ケースでは、妻は息子の名前も分からないほど認知症が進行しており、意思能力があるとは到底言えません。妻を除いて、長男と次男だけで遺産分割協議をすることはできませんし、長男と次男が勝手に遺産分割協議書を作成して、妻になりすまして署名捺印することは私文書偽造に該当したり、それをもって相続登記(不動産の名義変更)までおこなったということになれば、登記を偽ったということで電磁的公正証書原本不実記録罪という刑法上の罪にも該当する可能性もある、いわば犯罪行為です。
遺産分割協議や相続登記をどう進めていくのか
意思能力がない人は遺産分割協議に参加することはできないため、協議を進めていくにあたっては、法定代理人として成年後見人を選任してもらう必要があります。成年後見人の選任は家庭裁判所によって判断されますが、相続人にあたる親族は、遺産分割協議にあたり他の相続人との間で利益相反に該当するという面もあるため、成年後見人に選任される可能性は低く、弁護士や司法書士といった法律の専門家が選任されることが多いのが実情です。たとえ、相続人にあたる親族が成年後見人に以前から選任されていたとしても、遺産分割協議において代理人になることはできず、家庭裁判所で特別代理人を別途選任してもらう必要があります。結局は家庭裁判所の管理下に置かれることになるのです。

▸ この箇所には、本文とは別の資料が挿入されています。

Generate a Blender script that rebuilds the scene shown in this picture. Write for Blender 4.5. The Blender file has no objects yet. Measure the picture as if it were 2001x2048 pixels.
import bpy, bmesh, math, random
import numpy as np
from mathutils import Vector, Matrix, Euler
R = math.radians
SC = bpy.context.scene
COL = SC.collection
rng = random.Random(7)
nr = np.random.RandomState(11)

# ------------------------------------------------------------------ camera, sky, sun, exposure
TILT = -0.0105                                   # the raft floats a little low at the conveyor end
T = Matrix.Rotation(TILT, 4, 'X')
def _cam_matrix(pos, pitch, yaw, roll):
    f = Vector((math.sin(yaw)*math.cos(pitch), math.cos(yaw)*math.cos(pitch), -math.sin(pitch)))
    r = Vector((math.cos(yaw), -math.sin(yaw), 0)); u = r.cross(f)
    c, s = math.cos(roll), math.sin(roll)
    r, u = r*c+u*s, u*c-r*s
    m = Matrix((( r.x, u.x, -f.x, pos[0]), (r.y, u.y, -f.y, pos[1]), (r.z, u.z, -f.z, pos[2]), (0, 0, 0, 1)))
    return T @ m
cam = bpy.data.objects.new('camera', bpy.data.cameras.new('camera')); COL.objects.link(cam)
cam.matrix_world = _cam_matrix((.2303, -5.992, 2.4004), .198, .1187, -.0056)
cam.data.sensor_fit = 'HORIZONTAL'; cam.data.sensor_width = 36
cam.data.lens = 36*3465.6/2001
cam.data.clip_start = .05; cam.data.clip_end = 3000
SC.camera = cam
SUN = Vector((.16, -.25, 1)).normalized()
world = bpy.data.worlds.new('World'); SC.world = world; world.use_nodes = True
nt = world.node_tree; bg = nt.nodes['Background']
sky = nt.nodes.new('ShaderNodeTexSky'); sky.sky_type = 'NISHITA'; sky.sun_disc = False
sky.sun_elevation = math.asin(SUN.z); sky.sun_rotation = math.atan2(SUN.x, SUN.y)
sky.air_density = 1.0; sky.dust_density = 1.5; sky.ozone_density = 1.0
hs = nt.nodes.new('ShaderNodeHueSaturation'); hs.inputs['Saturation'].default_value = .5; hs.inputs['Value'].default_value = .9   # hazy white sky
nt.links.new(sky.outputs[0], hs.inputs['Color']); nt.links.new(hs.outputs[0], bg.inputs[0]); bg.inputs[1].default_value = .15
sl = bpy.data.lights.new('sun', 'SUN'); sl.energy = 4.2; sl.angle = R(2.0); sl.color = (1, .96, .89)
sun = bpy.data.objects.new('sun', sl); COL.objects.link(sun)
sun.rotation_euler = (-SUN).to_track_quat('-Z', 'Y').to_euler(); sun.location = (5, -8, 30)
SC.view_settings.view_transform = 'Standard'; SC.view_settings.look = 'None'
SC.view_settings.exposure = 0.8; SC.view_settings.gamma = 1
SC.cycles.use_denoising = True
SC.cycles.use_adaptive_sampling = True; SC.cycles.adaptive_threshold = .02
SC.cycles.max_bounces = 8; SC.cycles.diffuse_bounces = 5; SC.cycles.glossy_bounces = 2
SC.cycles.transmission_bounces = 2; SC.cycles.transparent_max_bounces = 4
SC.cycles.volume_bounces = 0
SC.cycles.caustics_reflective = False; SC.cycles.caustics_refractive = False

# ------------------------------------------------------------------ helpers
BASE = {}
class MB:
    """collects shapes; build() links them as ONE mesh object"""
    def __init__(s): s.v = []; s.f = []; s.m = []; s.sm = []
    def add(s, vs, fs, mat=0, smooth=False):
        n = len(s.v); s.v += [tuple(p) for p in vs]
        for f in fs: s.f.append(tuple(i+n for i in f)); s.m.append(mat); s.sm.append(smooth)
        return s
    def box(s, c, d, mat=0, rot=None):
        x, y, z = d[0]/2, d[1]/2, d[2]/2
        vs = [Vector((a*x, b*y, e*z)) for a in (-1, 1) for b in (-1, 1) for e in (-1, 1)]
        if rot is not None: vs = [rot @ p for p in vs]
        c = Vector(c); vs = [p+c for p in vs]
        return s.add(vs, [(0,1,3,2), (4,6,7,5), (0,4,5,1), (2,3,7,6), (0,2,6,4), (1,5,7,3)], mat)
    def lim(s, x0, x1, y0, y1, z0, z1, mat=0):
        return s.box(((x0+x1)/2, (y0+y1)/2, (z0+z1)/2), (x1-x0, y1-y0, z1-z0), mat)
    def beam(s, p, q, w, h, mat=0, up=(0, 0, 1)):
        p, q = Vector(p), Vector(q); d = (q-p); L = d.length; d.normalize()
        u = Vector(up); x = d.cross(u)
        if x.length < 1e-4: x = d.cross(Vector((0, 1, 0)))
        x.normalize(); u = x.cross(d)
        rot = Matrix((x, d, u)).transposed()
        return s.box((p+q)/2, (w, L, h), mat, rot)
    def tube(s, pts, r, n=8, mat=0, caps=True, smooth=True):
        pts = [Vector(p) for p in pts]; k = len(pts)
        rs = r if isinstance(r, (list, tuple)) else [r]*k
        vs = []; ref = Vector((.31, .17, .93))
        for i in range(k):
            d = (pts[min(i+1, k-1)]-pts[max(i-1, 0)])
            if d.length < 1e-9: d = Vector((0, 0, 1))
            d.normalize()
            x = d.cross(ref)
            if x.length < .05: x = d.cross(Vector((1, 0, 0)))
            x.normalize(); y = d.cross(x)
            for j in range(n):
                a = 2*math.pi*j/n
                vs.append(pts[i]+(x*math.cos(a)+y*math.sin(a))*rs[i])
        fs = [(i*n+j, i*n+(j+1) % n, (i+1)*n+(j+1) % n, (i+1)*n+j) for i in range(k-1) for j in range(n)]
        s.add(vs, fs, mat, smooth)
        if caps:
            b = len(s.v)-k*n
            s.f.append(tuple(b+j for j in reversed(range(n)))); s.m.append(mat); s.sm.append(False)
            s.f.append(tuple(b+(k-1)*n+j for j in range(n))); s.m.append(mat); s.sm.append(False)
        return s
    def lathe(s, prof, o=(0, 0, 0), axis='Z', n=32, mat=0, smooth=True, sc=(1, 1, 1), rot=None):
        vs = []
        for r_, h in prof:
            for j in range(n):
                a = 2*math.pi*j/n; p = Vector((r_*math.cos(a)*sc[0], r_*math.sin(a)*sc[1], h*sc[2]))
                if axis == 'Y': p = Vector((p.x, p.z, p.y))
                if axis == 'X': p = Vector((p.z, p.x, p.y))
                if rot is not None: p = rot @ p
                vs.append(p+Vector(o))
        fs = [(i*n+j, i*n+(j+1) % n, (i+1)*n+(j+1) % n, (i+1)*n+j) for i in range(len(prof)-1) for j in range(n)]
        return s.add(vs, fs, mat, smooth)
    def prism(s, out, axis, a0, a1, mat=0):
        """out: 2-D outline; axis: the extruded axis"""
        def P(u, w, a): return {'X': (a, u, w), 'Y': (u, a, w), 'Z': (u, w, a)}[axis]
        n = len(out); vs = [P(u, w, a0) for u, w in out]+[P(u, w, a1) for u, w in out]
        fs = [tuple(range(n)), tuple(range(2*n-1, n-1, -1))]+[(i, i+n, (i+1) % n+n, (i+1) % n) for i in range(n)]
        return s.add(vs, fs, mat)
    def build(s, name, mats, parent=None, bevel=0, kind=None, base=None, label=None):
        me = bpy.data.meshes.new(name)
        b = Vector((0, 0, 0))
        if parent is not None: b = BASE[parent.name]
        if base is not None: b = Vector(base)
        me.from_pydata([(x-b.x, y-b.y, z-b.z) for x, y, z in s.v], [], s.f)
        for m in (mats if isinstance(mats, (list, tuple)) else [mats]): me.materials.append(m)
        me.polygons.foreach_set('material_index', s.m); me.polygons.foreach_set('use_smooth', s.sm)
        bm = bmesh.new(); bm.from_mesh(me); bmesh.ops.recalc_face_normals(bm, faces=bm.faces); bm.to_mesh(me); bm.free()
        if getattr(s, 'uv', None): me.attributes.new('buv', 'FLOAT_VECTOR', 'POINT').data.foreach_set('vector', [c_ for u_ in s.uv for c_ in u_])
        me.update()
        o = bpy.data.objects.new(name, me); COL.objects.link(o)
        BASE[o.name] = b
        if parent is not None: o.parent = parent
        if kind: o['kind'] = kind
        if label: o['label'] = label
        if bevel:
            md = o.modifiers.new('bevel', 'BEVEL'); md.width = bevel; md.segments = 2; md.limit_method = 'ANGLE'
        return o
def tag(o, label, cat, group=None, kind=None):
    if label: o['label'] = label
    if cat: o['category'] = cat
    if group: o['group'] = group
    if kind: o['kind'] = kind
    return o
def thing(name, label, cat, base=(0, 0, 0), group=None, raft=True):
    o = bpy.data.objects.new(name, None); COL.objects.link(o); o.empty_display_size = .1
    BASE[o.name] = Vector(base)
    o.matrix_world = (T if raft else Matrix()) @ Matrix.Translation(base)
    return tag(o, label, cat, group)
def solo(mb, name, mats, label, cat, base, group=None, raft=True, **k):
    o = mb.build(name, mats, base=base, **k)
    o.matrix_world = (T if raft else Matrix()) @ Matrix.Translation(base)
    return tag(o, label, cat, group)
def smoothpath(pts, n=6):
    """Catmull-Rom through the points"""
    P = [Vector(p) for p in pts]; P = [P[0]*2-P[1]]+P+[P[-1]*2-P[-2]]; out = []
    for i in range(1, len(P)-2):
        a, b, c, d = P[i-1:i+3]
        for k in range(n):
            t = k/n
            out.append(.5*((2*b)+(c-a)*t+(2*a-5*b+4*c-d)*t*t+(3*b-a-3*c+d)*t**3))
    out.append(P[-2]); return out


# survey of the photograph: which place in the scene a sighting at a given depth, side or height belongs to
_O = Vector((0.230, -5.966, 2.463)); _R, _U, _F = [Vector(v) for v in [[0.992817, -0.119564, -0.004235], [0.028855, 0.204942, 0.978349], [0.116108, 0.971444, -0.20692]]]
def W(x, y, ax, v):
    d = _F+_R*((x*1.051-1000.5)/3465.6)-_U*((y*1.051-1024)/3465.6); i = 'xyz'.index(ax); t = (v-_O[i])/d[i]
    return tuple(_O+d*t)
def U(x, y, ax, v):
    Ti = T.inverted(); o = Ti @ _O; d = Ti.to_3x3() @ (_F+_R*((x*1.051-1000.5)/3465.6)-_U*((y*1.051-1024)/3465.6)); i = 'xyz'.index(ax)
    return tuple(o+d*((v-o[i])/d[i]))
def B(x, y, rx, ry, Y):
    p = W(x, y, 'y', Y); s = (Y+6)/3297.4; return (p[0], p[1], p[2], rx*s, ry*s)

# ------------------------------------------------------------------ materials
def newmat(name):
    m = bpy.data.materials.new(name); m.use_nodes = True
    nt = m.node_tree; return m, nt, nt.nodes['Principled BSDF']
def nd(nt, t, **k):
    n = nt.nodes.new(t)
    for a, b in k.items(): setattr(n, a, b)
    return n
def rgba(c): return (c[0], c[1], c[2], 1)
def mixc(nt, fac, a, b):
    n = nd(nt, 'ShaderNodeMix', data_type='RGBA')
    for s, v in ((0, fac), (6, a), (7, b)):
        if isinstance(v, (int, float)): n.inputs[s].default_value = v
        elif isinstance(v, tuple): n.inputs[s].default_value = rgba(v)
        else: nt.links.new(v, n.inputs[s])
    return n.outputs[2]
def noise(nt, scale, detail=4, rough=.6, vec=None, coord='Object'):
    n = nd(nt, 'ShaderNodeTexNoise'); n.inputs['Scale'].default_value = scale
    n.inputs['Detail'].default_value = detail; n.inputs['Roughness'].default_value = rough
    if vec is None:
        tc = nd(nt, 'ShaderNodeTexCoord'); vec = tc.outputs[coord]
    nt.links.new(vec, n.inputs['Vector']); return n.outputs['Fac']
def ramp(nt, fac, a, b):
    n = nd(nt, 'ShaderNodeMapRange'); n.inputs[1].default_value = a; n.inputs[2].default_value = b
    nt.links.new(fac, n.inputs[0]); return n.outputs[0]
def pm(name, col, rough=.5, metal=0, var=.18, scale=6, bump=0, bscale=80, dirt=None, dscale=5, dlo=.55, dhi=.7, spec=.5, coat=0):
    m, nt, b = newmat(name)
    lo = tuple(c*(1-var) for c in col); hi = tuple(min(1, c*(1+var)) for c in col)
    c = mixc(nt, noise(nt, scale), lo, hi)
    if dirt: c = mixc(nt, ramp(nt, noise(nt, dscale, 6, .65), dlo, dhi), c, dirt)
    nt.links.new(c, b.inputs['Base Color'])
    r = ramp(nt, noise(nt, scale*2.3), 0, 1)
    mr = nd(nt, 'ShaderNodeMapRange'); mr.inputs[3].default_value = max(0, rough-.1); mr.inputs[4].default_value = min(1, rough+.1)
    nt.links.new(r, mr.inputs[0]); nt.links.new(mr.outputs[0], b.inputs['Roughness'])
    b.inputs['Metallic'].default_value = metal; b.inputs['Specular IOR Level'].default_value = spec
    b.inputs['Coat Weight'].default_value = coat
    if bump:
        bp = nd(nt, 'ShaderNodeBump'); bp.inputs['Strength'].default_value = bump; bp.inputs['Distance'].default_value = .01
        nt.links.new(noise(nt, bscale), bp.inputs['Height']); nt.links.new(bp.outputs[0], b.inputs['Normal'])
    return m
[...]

成年後見人(成年後見監督人を含む)や特別代理人が選任された場合、その報酬も必要になるうえに、すべてが家庭裁判所の管理下に置かれるため、生前贈与や不動産の売却など相続に関する生前対策は何もできなくなるとお考えください。
一方で、遺言や遺産分割協議がなくても(できなくても)、成年後見人を選任せずに、相続登記等を進める方法はあります。それは、法定相続分どおりに遺産相続をすることです。
今回の事例でいえば、妻が2分の1、長男と次男がそれぞれ4分の1の割合で相続することで、遺産分割協議を経ることなく相続登記をすることもできるのです。
とはいえ、不動産の名義が共有名義となってしまうことはオススメできません。共有名義の所有者の相続が発生するたびに所有権がどんどん分散していくことになりかねないためです。所有者が増えると、そのうちの誰か一人でも反対すると、処分(売却等)ができなくなってしまうといった弊害も出てきます。
遺言はやっぱり大切
上記の問題点や負担を回避するための唯一の手段はお分かりになりますよね。
遺言です。
遺言があれば、相続人が認知症などで意思能力がなくても、遺言どおりに遺産分割を進めることができるのです。
コロナ禍で遺言や生前対策に関するご相談が非常に増えています。少しでも不安に感じることがあれば、専門家への相談など、早めに行動に移すことをオススメいたします。